Autograf: Universitätsbibliothek Kassel - Landesbibliothek und Murhardsche Bibliothek der Stadt Kassel (D-Kl), Sign. 4° Ms. Hass. 287

Rinteln d 18ten May 1826.

Wohlgeborner
Hochgeehrtester Herr Capellmeister!

Schon lange wollte ich mir die Freiheit nehmen Sie mit einigen Zeilen zu beschweren, aber die Hoffnung Ihnen etwas recht vertrauliches von mir sagen zu können, hielten mich bis auf diesen Augenblick davon ab.

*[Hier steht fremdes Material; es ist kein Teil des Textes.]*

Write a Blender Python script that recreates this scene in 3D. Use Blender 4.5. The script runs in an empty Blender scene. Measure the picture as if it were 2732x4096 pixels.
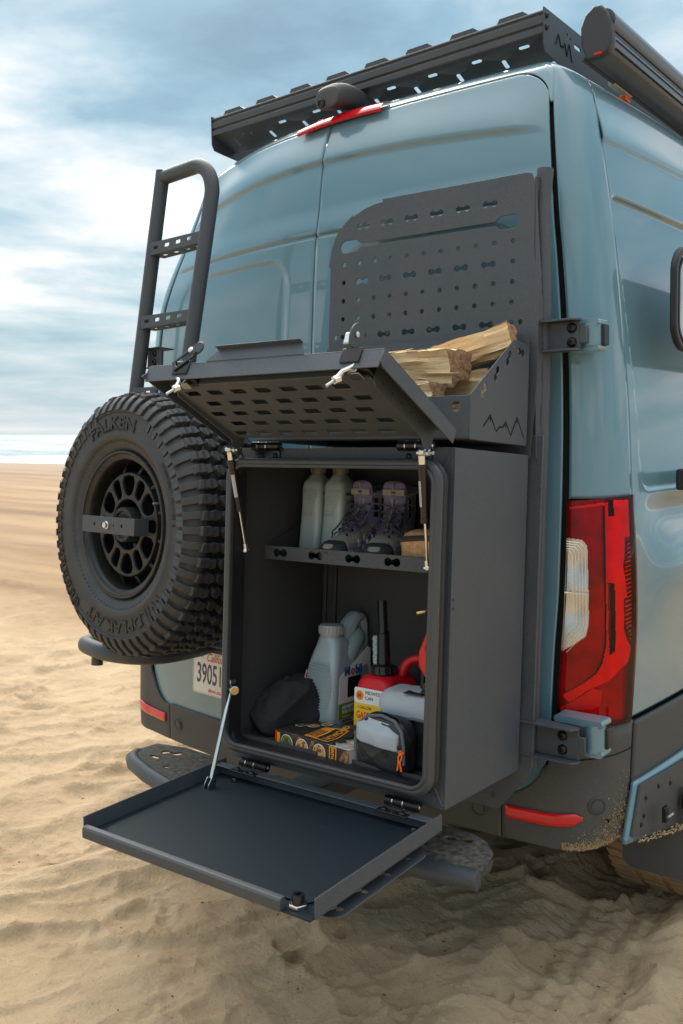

Nachdem ich Cassel verließ besuchte ich zuerst meine lieben Eltern, ging sodann über Osnabrück nach Münster und nahm1 meinen Weg dem Rheine zu. Auch in Düsseldorf spielte ich nach vielen Glückseligkeiten und nahm von hinaus den Rückweg über Arnsberg aus mehreren kleinen Städten zu meiner Heimath wieder. Nun habe ich noch die Absicht an den Brunnen Nenndorf und Pyrmont zu spielen, sodann ist meines Bleibens nicht mehr in Rinteln, weil ich ehrenvoll mir meinen Unterhalt nicht erwerben kann.
Da nun mein Vater bis jetzt soviel für seine drey Söhne gethan, den Ältesten die Kunst des Malens lehren ließ, den Dritten (der mit dem rühmlichsten Zeugnisse die hiesige hohe Schule frequentirt, und viele Anlagen zum Studiren zeigt) nun derselbe nicht mehr im Stande ist seiner zahlreichen Familie sowie seiner zu schlechten Verdienste wegen, Etwas für ihn zu thun, so wollte ich Sie hochedlen Mann fragen, ob es wohl möglich seyn, mit der Zeit als Armes Kind nur durch2 Ihre gütige Fürsprache, ein Plätzchen im dortigen Orchester zu bekommen? Hier hätte ich doch die beste Gelegenheit mein Studium fortzusetzen, und mir könnte doch das angenehme Gefühl zu werden, um meinen jüngsten Bruder August etwas mit fortzuhelfen.
Den Dank, welchen ich gegen Sie hochverehrter Herr Capellmeister fühle, vermag ich warlich nicht durch Worte auszudrücken, nur aus dem einzigen Wunsch, den ich für Sie thue ist der: daß Sie der Himmel recht lange gesund lassen möge, damit die Welt von Ihnen göttlicher Musik noch einen mehr erfreut würde, und viele junge Menschen sich noch Ihres vortrefflichen Unterrichts zu erfreuen hätten. Meine Eltern lassen Sie herzlich größen und ich bitte ergebenst mich der guten kleinen Spohr3 sowie Ihrer ganzen lieben Familie, bestens zu empfehlen und wenn es Ihnen möglich seyn sollte, so beglücken Sie mich mit nur wenigen Zeilen.
Mit aller Ehrfurcht verharre ich als Sie hochverehrender und auf richtiger liebender Schüler

Friedrich Schmidt.



Der nächste erhaltene Brief dieser Korrespondenz ist Schmidt an Spohr, 05.03.1828.

[1] Hier gestrichen: „dann“.

[2] „durch“ über der Zeile eingefügt.

[3] Spohrs jüngste Tochter Therese war zu diesem Zeitpunkt knapp acht Jahre alt.

Kommentar und Verschlagwortung, soweit in den Anmerkungen nicht anders angegeben: Karl Traugott Goldbach (24.09.2019).